**STATED TASK:** Repeat, exactly and completely, the material that follows. Omit the pictures.

───── STORED DATA

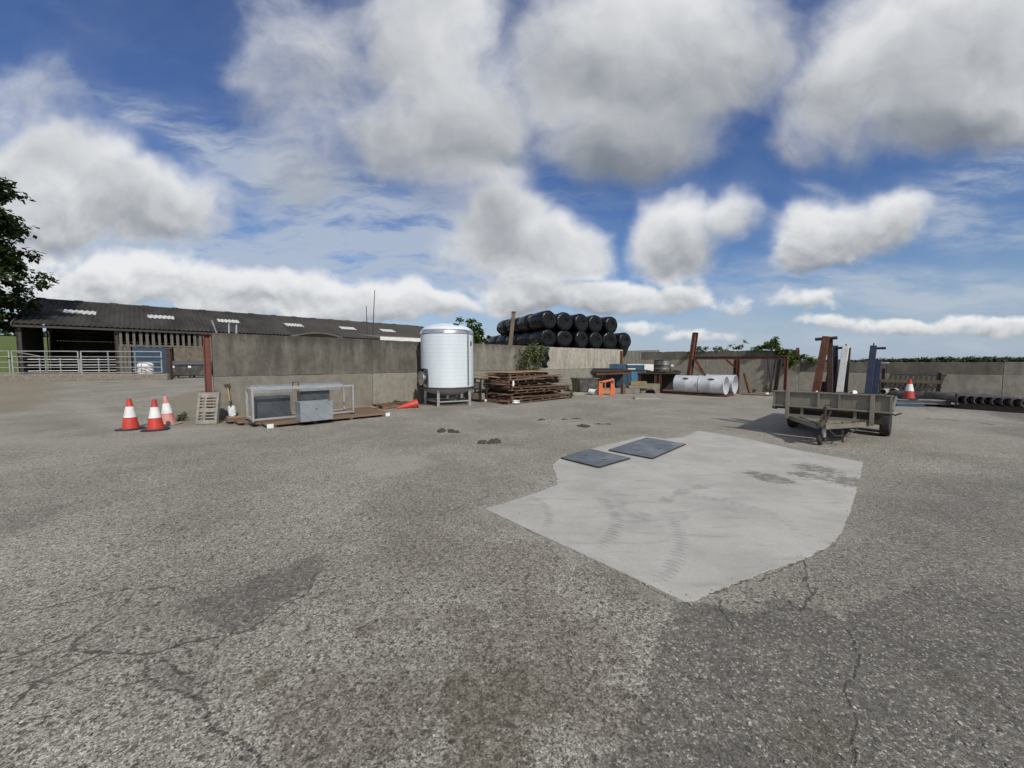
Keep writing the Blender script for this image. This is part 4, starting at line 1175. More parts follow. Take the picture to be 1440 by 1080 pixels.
# ------------------------------------------------------------------ stainless tank
def build_tank():
    T = thing('storage_tank', 'tall cylindrical steel tank in pale blue protective film standing on legs', 'tank', (-2.5, 14.9, 0), 0)
    m, t, p = newmat('pale_blue_protective_film')
    v = t.obj(); x, y, z = t.sep(v)
    n = t.noise(t.mapping(v, (2, 2, .4)), 1.5, 4)
    c = t.mix(t.rng(n, .3, .7), (.58, .65, .72), (.65, .72, .78))
    seam = t.math('ABSOLUTE', t.math('SUBTRACT', t.math('FRACT', t.math('ADD', t.math('DIVIDE', z, .142), t.math('MULTIPLY', t.noise(t.mapping(v, (1, 1, .05)), 3, 2), .12))), .5))
    sf = t.rng(seam, .455, .495, 0, .7)
    c = t.mix(sf, c, (.34, .39, .44))
    t.put(p.inputs['Base Color'], c); p.inputs['Roughness'].default_value = .38
    p.inputs['Coat Weight'].default_value = .2; p.inputs['Coat Roughness'].default_value = .25
    t.put(p.inputs['Normal'], t.bump(t.math('ADD', t.math('MULTIPLY', sf, -.7), n), .2, .01))
    RR, Z0, Z1 = 1.0, .70, 2.68
    # angle (from +x) of the manway recess: lower left as we see it
    am = R(-90 - 57)
    MB().lathe([(RR, Z0), (RR, 1.38)], 72, None, am + R(22), am + R(22) + 2 * PI - R(44)).build('film_wrap', m, T, True)
    MB().lathe([(RR, 1.38), (RR + .001, 2.0), (RR, Z1)], 72).build('film_wrap', m, T, True)
    MB().lathe([(.93, .69), (.93, 1.42)], 72).build('inner_shell', MAT['inox'], T, True)
    MB().lathe([(RR + .012, Z1 - .01), (RR + .022, Z1 + .005), (RR + .012, Z1 + .06), (.985, Z1 + .13), (.95, Z1 + .16)], 72).build('shoulder_band', MAT['inox'], T, True)
    dm = [(.97 * math.sin(a), Z1 + .13 + .30 * math.cos(a) ** 1.15 - .0) for a in [PI / 2 * (1 - k / 12) for k in range(13)]]
    MB().lathe(dm, 72).build('dome', m, T, True)
    MB().lathe([(.985, Z0 - .045), (RR + .05, Z0 - .05), (RR + .06, Z0 - .025), (RR + .05, Z0 + .0), (RR + .0, Z0 + .006)], 72).build('bottom_rim', MAT['dark'], T, True)
    MB().lathe([(.0, .34), (.3, .355), (.6, .42), (.85, .53), (.985, .66)], 72).build('dished_base', MAT['satin'], T, True)
    MB().tube((0, 0, .20), (0, 0, .36), .06, 16).tube((0, 0, .2), (.35, -.2, .2), .04, 12).build('drain_valve', MAT['inox'], T, True)
    # vertical dark seam strip, right of centre
    az = R(-90 + 60) + math.atan2(2.5, 14.9) * 0
    az = R(-31)
    MB().lathe([(RR + .006, Z0 + .05), (RR + .006, Z1 - .03)], 6, None, az - .034, az + .034).build('cover_strip', MAT['strip'], T, True)
    mb = MB(); n = 20
    u, w = Vector((-math.sin(az + .22), math.cos(az + .22), 0)), Vector((math.cos(az + .22), math.sin(az + .22), 0))
    mb.v = [tuple(w * (RR + .008 - .02 * math.cos(2 * PI * k / n) ** 2 * .3) + u * .07 * math.cos(2 * PI * k / n) + Vector((0, 0, 2.33 + .1 * math.sin(2 * PI * k / n)))) for k in range(n)]
    mb.f = [tuple(range(n))]; mb.build('oval_label', MAT['lid'], T, solid=.006)
    # hatch on the dome
    h = Matrix.Translation((.42, -.50, Z1 + .315)) @ Matrix.Rotation(R(22), 4, Vector((.5, .42, 0)))
    MB().lathe([(.0, .055), (.10, .055), (.12, .03), (.13, 0)], 20, h).build('hatch', MAT['dark'], T, True)
    MB().tube((0, .1, Z1 + .40), (0, .1, Z1 + .47), .05, 12).build('vent_stub', MAT['inox'], T, True)
    # round manway in the recess, with its surround
    w = Vector((math.cos(am), math.sin(am), 0)); u = Vector((-w.y, w.x, 0))
    mt = Matrix((( u.x, 0, w.x, w.x * .93), (u.y, 0, w.y, w.y * .93), (0, 1, 0, 1.03), (0, 0, 0, 1)))
    MB().lathe([(.22, 0), (.22, .10), (.27, .105), (.27, .14), (.235, .155), (.18, .19), (.1, .215), (0, .222)], 32, mt).build('manway_door', MAT['inox'], T, True)
    hw = MB().tube(mt @ Vector((-.26, .0, .16)), mt @ Vector((.26, 0, .16)), .018, 10)
    for k in range(3): hw.tube(mt @ Vector((0, 0, .24)), mt @ Vector((.14 * math.cos(k * 2.1), .14 * math.sin(k * 2.1), .25)), .012, 8)
    hw.build('clamp_bar', MAT['dark'], T)
    sr = MB()
    hw_ = RR * math.sin(R(22))
    arc = [Vector((-hw_, Z0, 0)), Vector((-hw_, 1.20, 0))] + [Vector((hw_ - .18 + .18 * math.cos(a) if False else (-hw_ + .18 - .18 * math.cos(a)), 1.20 + .18 * math.sin(a), 0)) for a in [PI / 2 * k / 6 for k in range(1, 7)]]
    arc2 = [Vector((-p.x, p.y, 0)) for p in reversed(arc)]
    def onr(p):
        an = p.x / RR
        an = math.asin(max(-1, min(1, p.x / RR)))
        return Vector((math.cos(am + an), math.sin(am + an), 0)) * (RR + .008) + Vector((0, 0, p.y))
    full = [onr(p) for p in arc + arc2]
    sr.path(full, .022, 8).build('recess_trim', MAT['strip'], T, True)
    # fill the film corners round the arched recess
    # legs
    legs = [(-2.70, 14.05), (-1.60, 14.62), (-2.28, 15.75), (-3.41, 15.05)]
    lp = [Vector((x + 2.5, y - 14.9, 0)) for x, y in legs]
    for q in lp:
        lg = MB().bar(q, q * .97 + Vector((0, 0, Z0 - .05)), .095, .095).build('leg', MAT['galv'], T, bevel=.008)
        MB().lohi((q.x - .09, q.y - .09, 0), (q.x + .09, q.y + .09, .015)).build('foot_plate', MAT['galv'], lg)
    for k in range(4):
        a, b = lp[k], lp[(k + 1) % 4]
        MB().bar(a + Vector((0, 0, .17)), b + Vector((0, 0, .17)), .05, .05).build('brace', MAT['galv'], T)
MAT['strip'] = M('dull_grey_steel_strip', (.10, .115, .125), .4, .6, (.07, .08, .09), 4, bump=.03)
build_tank()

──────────

**COMPLETE RESPONSE:**
Keep writing the Blender script for this image. This is part 4, starting at line 1175. More parts follow. Take the picture to be 1440 by 1080 pixels.
# ------------------------------------------------------------------ stainless tank
def build_tank():
    T = thing('storage_tank', 'tall cylindrical steel tank in pale blue protective film standing on legs', 'tank', (-2.5, 14.9, 0), 0)
    m, t, p = newmat('pale_blue_protective_film')
    v = t.obj(); x, y, z = t.sep(v)
    n = t.noise(t.mapping(v, (2, 2, .4)), 1.5, 4)
    c = t.mix(t.rng(n, .3, .7), (.58, .65, .72), (.65, .72, .78))
    seam = t.math('ABSOLUTE', t.math('SUBTRACT', t.math('FRACT', t.math('ADD', t.math('DIVIDE', z, .142), t.math('MULTIPLY', t.noise(t.mapping(v, (1, 1, .05)), 3, 2), .12))), .5))
    sf = t.rng(seam, .455, .495, 0, .7)
    c = t.mix(sf, c, (.34, .39, .44))
    t.put(p.inputs['Base Color'], c); p.inputs['Roughness'].default_value = .38
    p.inputs['Coat Weight'].default_value = .2; p.inputs['Coat Roughness'].default_value = .25
    t.put(p.inputs['Normal'], t.bump(t.math('ADD', t.math('MULTIPLY', sf, -.7), n), .2, .01))
    RR, Z0, Z1 = 1.0, .70, 2.68
    # angle (from +x) of the manway recess: lower left as we see it
    am = R(-90 - 57)
    MB().lathe([(RR, Z0), (RR, 1.38)], 72, None, am + R(22), am + R(22) + 2 * PI - R(44)).build('film_wrap', m, T, True)
    MB().lathe([(RR, 1.38), (RR + .001, 2.0), (RR, Z1)], 72).build('film_wrap', m, T, True)
    MB().lathe([(.93, .69), (.93, 1.42)], 72).build('inner_shell', MAT['inox'], T, True)
    MB().lathe([(RR + .012, Z1 - .01), (RR + .022, Z1 + .005), (RR + .012, Z1 + .06), (.985, Z1 + .13), (.95, Z1 + .16)], 72).build('shoulder_band', MAT['inox'], T, True)
    dm = [(.97 * math.sin(a), Z1 + .13 + .30 * math.cos(a) ** 1.15 - .0) for a in [PI / 2 * (1 - k / 12) for k in range(13)]]
    MB().lathe(dm, 72).build('dome', m, T, True)
    MB().lathe([(.985, Z0 - .045), (RR + .05, Z0 - .05), (RR + .06, Z0 - .025), (RR + .05, Z0 + .0), (RR + .0, Z0 + .006)], 72).build('bottom_rim', MAT['dark'], T, True)
    MB().lathe([(.0, .34), (.3, .355), (.6, .42), (.85, .53), (.985, .66)], 72).build('dished_base', MAT['satin'], T, True)
    MB().tube((0, 0, .20), (0, 0, .36), .06, 16).tube((0, 0, .2), (.35, -.2, .2), .04, 12).build('drain_valve', MAT['inox'], T, True)
    # vertical dark seam strip, right of centre
    az = R(-90 + 60) + math.atan2(2.5, 14.9) * 0
    az = R(-31)
    MB().lathe([(RR + .006, Z0 + .05), (RR + .006, Z1 - .03)], 6, None, az - .034, az + .034).build('cover_strip', MAT['strip'], T, True)
    mb = MB(); n = 20
    u, w = Vector((-math.sin(az + .22), math.cos(az + .22), 0)), Vector((math.cos(az + .22), math.sin(az + .22), 0))
    mb.v = [tuple(w * (RR + .008 - .02 * math.cos(2 * PI * k / n) ** 2 * .3) + u * .07 * math.cos(2 * PI * k / n) + Vector((0, 0, 2.33 + .1 * math.sin(2 * PI * k / n)))) for k in range(n)]
    mb.f = [tuple(range(n))]; mb.build('oval_label', MAT['lid'], T, solid=.006)
    # hatch on the dome
    h = Matrix.Translation((.42, -.50, Z1 + .315)) @ Matrix.Rotation(R(22), 4, Vector((.5, .42, 0)))
    MB().lathe([(.0, .055), (.10, .055), (.12, .03), (.13, 0)], 20, h).build('hatch', MAT['dark'], T, True)
    MB().tube((0, .1, Z1 + .40), (0, .1, Z1 + .47), .05, 12).build('vent_stub', MAT['inox'], T, True)
    # round manway in the recess, with its surround
    w = Vector((math.cos(am), math.sin(am), 0)); u = Vector((-w.y, w.x, 0))
    mt = Matrix((( u.x, 0, w.x, w.x * .93), (u.y, 0, w.y, w.y * .93), (0, 1, 0, 1.03), (0, 0, 0, 1)))
    MB().lathe([(.22, 0), (.22, .10), (.27, .105), (.27, .14), (.235, .155), (.18, .19), (.1, .215), (0, .222)], 32, mt).build('manway_door', MAT['inox'], T, True)
    hw = MB().tube(mt @ Vector((-.26, .0, .16)), mt @ Vector((.26, 0, .16)), .018, 10)
    for k in range(3): hw.tube(mt @ Vector((0, 0, .24)), mt @ Vector((.14 * math.cos(k * 2.1), .14 * math.sin(k * 2.1), .25)), .012, 8)
    hw.build('clamp_bar', MAT['dark'], T)
    sr = MB()
    hw_ = RR * math.sin(R(22))
    arc = [Vector((-hw_, Z0, 0)), Vector((-hw_, 1.20, 0))] + [Vector((hw_ - .18 + .18 * math.cos(a) if False else (-hw_ + .18 - .18 * math.cos(a)), 1.20 + .18 * math.sin(a), 0)) for a in [PI / 2 * k / 6 for k in range(1, 7)]]
    arc2 = [Vector((-p.x, p.y, 0)) for p in reversed(arc)]
    def onr(p):
        an = p.x / RR
        an = math.asin(max(-1, min(1, p.x / RR)))
        return Vector((math.cos(am + an), math.sin(am + an), 0)) * (RR + .008) + Vector((0, 0, p.y))
    full = [onr(p) for p in arc + arc2]
    sr.path(full, .022, 8).build('recess_trim', MAT['strip'], T, True)
    # fill the film corners round the arched recess
    # legs
    legs = [(-2.70, 14.05), (-1.60, 14.62), (-2.28, 15.75), (-3.41, 15.05)]
    lp = [Vector((x + 2.5, y - 14.9, 0)) for x, y in legs]
    for q in lp:
        lg = MB().bar(q, q * .97 + Vector((0, 0, Z0 - .05)), .095, .095).build('leg', MAT['galv'], T, bevel=.008)
        MB().lohi((q.x - .09, q.y - .09, 0), (q.x + .09, q.y + .09, .015)).build('foot_plate', MAT['galv'], lg)
    for k in range(4):
        a, b = lp[k], lp[(k + 1) % 4]
        MB().bar(a + Vector((0, 0, .17)), b + Vector((0, 0, .17)), .05, .05).build('brace', MAT['galv'], T)
MAT['strip'] = M('dull_grey_steel_strip', (.10, .115, .125), .4, .6, (.07, .08, .09), 4, bump=.03)
build_tank()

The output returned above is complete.